17/05/2017

A crise nas UPPs


  
A voz corrente é que as UPP estão em crise com sério risco de fracassar definitivamente pela falta de um “complemento social” a sua ação nas favelas. Não teriam conseguido atuar como polícia de proximidade e ganhar a confiança da população naquelas comunidades à míngua de infraestrutura e serviços públicos. O Rio bem pensante adora esse tipo de explicação mas, infelizmente, o buraco é bem mais embaixo.  Na verdade, nas últimas três décadas, houve um considerável investimento público, sobretudo da prefeitura. Parte considerável da população nas favelas teve um aumento de padrão de vida. Isso iniciou-se mesmo antes das políticas sociais dos vinte anos anteriores à crise atual e decorreu, em parte, da forte expansão de uma diversificada economia informal local. Realmente, falta ainda uma imensidão, sobretudo em termos de saneamento e coleta de lixo. Só que isso infelizmente não irá resolver o problema.  Não vamos nos iludir.

 As UPP nunca pretenderam acabar com tráfico de drogas nas favelas muito menos ser solução para a segurança nas ruas. Reduziram, durante um bom período, o controle territorial ostensivo, o exibicionismo bélico e a guerra entre facções permitindo um relativo ciclo virtuoso de queda dos crimes violentos.  Não houve, paralelamente, um investimento quantitativo e qualitativo nas polícias e no seu modo de operar.

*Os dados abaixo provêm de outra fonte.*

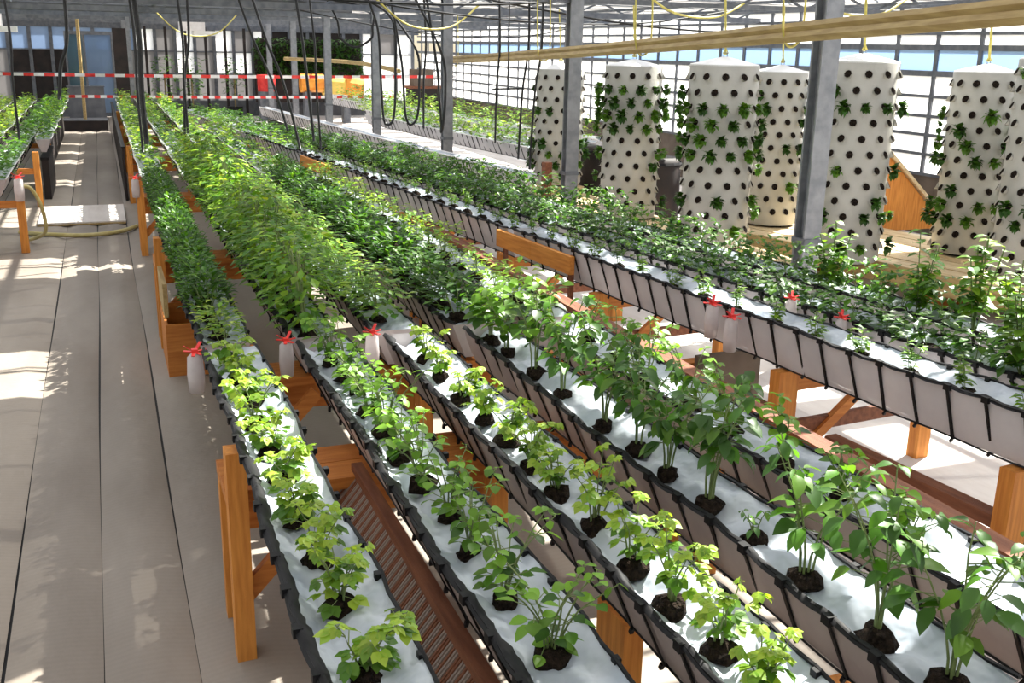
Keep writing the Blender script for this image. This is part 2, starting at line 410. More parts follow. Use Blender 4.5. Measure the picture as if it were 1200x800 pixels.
# ------------------------------------------------------------------ troughs
def jig(a, k): return a*(math.sin(k*12.9898)*43758.5453 % 1-.5)*2
def ribmesh(W, dep, var):
    bx = .075
    m = MB()
    m.bar((-.012, 0, .006), (bx, jig(.01, var), -dep-.004), .016, .006)
    m.bar((W+.012, 0, .006), (W-bx, jig(.01, var), -dep-.004), .016, .006)
    m.bar((bx, jig(.01, var), -dep-.004), (W-bx, jig(.01, var), -dep-.004), .014, .006)
    m.box(-.018, .008, -.016, .016, -.012, .016); m.box(W-.006, W+.012, -.012, .012, -.008, .012)
    m.bar((bx, 0, -dep-.004), (bx, .01, -dep-.025), .012, .012)
    return m.mesh('rib_strap', 'black')
RIBD = {}
def ribs(W, dep):
    if (W, dep) not in RIBD: RIBD[(W, dep)] = [ribmesh(W, dep, v) for v in range(4)]
    return RIBD[(W, dep)]
def trough(origin, rz, y0, L, label, side='side', rib=.2, W=.25, dep=.19, group=None, seed=1, wig=.008, far=False):
    """origin: world point of the left rope at y0; runs along local y"""
    t = thing('growing_trough', label, 'trough', origin, rz, group)
    rr = random.Random(seed)
    ph = [rr.uniform(0, 6) for _ in range(8)]
    step = .05 if not far else .25
    n = int(L/step)
    def lx(y): return wig*math.sin(y*3.1+ph[0])+wig*.6*math.sin(y*9.7+ph[1])
    def lz(y): return -abs(math.sin(math.pi*y/rib))*.010+.004*math.sin(y*5+ph[2]) if not far else 0
    m = MB(); nx = 9 if not far else 4
    for i in range(n+1):
        y = L*i/n
        for j in range(nx+1):
            u = j/nx; x = lx(y)+u*(W+lx(y+1.3)-lx(y))
            sg = min(u/.33, (1-u)/.67); z = lz(y)*(1-u)+lz(y+.07)*u+.008-(sg**.8)*(.058+.010*math.sin(y*4+ph[3]))
            wr_ = .009*math.sin(y*23+u*7+ph[4])+.007*math.sin(y*47-u*13+ph[5])+.012*math.sin(y*9.3+u*9+ph[6])
            z += wr_*math.sin(math.pi*min(1, u*1.0))
            m.v.append((x, y, z))
    for i in range(n):
        for j in range(nx):
            k = i*(nx+1)+j; m.f.append((k, k+1, k+nx+2, k+nx+1)); m.m.append(0)
    m.build('cover_film', 'film', t, smooth=True)
    for nm, sgn in (('side_film', 0), ('side_film', 1)):
        m = MB()
        for i in range(n+1):
            y = L*i/n
            x0 = lx(y) if not sgn else W+lx(y+1.3); zz = lz(y)
            for j in range(4):
                u = j/3; bul = .012*math.sin(math.pi*u)*abs(math.sin(math.pi*y/rib))
                x = x0*(1-u)+(.075 if not sgn else W-.075)*u; x += -bul if not sgn else bul
                m.v.append((x, y, zz*(1-u)+.002-(dep)*u))
        for i in range(n):
            for j in range(3):
                k = i*4+j; m.f.append((k, k+1, k+5, k+4)); m.m.append(0)
        m.build(nm, side, t, smooth=True)
    kk = 4 if far else 5
    for ye in (0, L): MB().quad((0, ye, 0), (W, ye, 0), (W-.075, ye, -dep), (.075, ye, -dep)).build('end_film', side, t)
    if not far:
        m = MB(); nn = int(L/.03)
        for i in range(nn+1):
            y = L*i/nn; rag = .010+.020*max(0, math.sin(y*17+ph[6]))*max(0, math.sin(y*5.1+ph[7]))+.012*rr.random()
            zc = lz(y); m.v += [(lx(y)-.012, y, zc+.004), (lx(y)+.003, y, zc+.017+.006*rr.random()), (lx(y)+.010+rag, y, zc+.004-.35*rag)]
        for i in range(nn):
            k = i*3; m.f += [(k, k+1, k+4, k+3), (k+1, k+2, k+5, k+4)]; m.m += [0, 0]
        m.build('black_lining', 'black', t, smooth=True)
    MB().quad((.075, 0, -dep), (W-.075, 0, -dep), (W-.075, L, -dep), (.075, L, -dep)).build('bottom_film', side, t)
    N = max(2, int(L/(.1 if not far else .5)))
    for sx in (0, 1):
        pts = [((lx(L*i/N) if not sx else W+lx(L*i/N+1.3))+jig(.003, i+seed), L*i/N, lz(L*i/N)+.010) for i in range(N+1)]
        MB().tube(pts, .0065 if not far else .010, kk).build('edge_rope', 'black' if not far else 'white', t)
    for bx in (.075, W-.075): MB().tube([(bx, L*i/N, -dep-.004+.003*math.sin(i)) for i in range(N+1)], .005, 4).build('bottom_wire', 'black', t)
    nr = int(L/rib)
    if nr*1 <= 130 and not far:
        for i in range(1, nr):
            y = i*rib+jig(.012, i*3+seed); link('rib_strap', ribs(W, dep)[(i*7+seed) % 4], t, (lx(y), y, lz(y)))
    else:
        m = MB()
        for i in range(1, nr):
            y = i*rib; m.bar((-.006, y, .004), (.072, y, -dep), .02, .008); m.bar((W+.006, y, .004), (W-.072, y, -dep), .02, .008)
        m.build('rib_straps', 'black', t, kind='stuff')
    return t
LX = [.37, .82, 1.26, 1.70, 2.16]
RN = ['trough nearest the aisle', 'second trough from the aisle', 'third trough from the aisle', 'fourth trough from the aisle', 'fifth trough from the aisle']
ZT = .95
for r, x in enumerate(LX):
    trough((x, 1.55, ZT), 0, 0, 3.45, 'film-covered growing trough, near section, '+RN[r], seed=3+r)
    Lm = 7.0
    trough((x-.01, 5.15, ZT-.02), 0, 0, Lm-.1, 'film-covered growing trough, middle section, '+RN[r], seed=13+r)
    Lf = [17, 17, 15, 7.5, 0][r]
    if Lf: trough((x-.02, 12.3, ZT-.03), 0, 0, Lf, 'film-covered growing trough, far section, '+RN[r], seed=23+r, far=True, side='side')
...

Não se mexeu em dois fatores básicos.  As escalas de serviço com a maior parte do tempo de trabalho dos policiais dedicado a outras atividades fora das corporações, o mal chamado “bico” --esse na verdade acaba sendo a própria atividade policial--   que paga melhor que o mísero salário. Isso limita fortemente o efetivo disponível, sua qualidade e adestramento. Mexer nas escalas de serviço, impor uma dedicação exclusiva e integral e adestramento permanente ao trabalho policial é algo muito difícil por que o Estado não consegue pagar e há interesses muito arraigados da segurança privada policial que, sabemos, nutre-se da deficiência da pública. Outro fator, esse no asfalto:  o reduzidíssimo policiamento a pé, ocupando território, interagindo, vigiando, prevenindo.


  A grande quadratura do circulo envolve a política de drogas. Nos momentos de sucesso das UPP o tráfico não desaparecia.  Tornava-se menos ostensivo, retrocedia sua ditadura militar sobre a comunidade, suas guerras entre baronatos. Com isso tornava-se menos violento. O comércio de drogas –todos sabemos mas muitos não querem admitir--  só acabará no dia de São Nunca, quando desaparecer o mercado. As UPP passaram a conviver com um tráfico não tão militarizado. Logo, em muitas delas, se estabeleceram os clássicos mecanismos do “arreglo”. Uma repressão sistemática à venda de drogas mostrou-se pouco compatível com a “pacificação” porque prisões de envolvidos locais que não estivessem ameaçando a comunidade provocam forte reação e atritos. O tráfico não são apenas os jovens armados, é toda uma teia econômica que envolve pessoas de todas as idades e cuja repressão contraria interesses econômicos locais e gera protestos contra a “violência policial” fartamente cobertos pela mídia. Com a crise e o colapso do Estado num mar de corrupção e absoluta desmoralização da autoridade a crise das UPP não pode senão se agravar. Mais ação social e infraestrutura nas favela --ainda que fosse factível, num momento de zero investimento público--   não resolveria o problema da deficiente qualidade e quantidade de polícia nem das consequências recorrentes de uma política de drogas estúpida e alimentadora da violência e do poderio crescente do banditismo armado.